Yazımı sonlandırmadan önce merak konusunu araştırırken karşıma çıkan, daha önce duymadığımı ve merak edip araştırdığım bir şeyle tanıştırmak istiyorum sizleri: Merak dolabı İngilizce meali curiosity cabinet, Almancası ile Kunstkammer. Merak dolabı ingilizceden çeviri, almancadan çevirirseniz sanat odası oluyor. Merak dolabı bana nedense daha güzel geldiği için, onu kullanarak devam ediyorum.

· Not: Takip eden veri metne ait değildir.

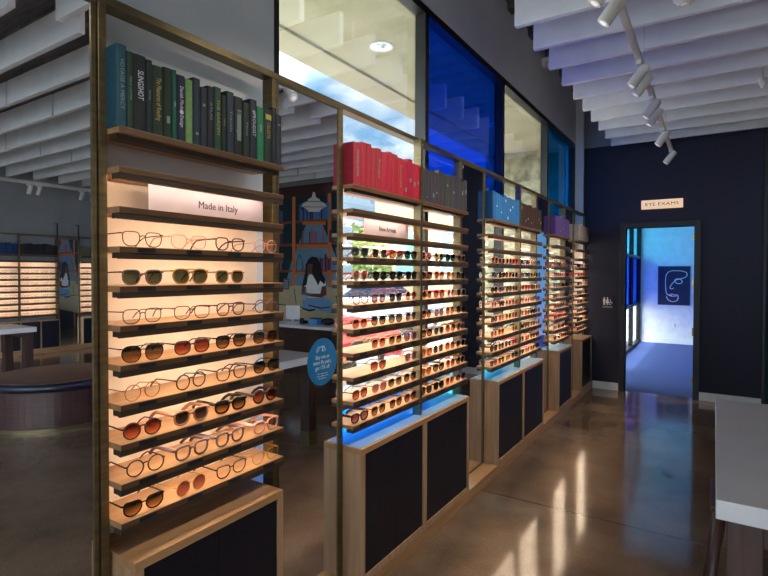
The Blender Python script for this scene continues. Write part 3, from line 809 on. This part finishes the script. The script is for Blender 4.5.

Rönesansta ortaya çıkan bu kavram, insanların doğa, arkeoloji, sanat vb. alanlarla ilgili objeleri toplamaları ve bunları bir dolap ya da odada sergilemeye başlamalarıyla ortaya çıkıyor. İlk koleksiyonculuk örneği olarak görülmesinin yanı sıra modern müzeciliğin de atası olarak kabul ediliyor. Eminin Darwin'de Galapagos adalarına yaptığı yolculukta topladığı örnekleri koymak için bir merak dolabı kullanmıştır. Gördünüz mü, merak nelere kadir? Aman da agucuk ne tatlı şeymiş merak böyle? Yerim ben onu, yerim!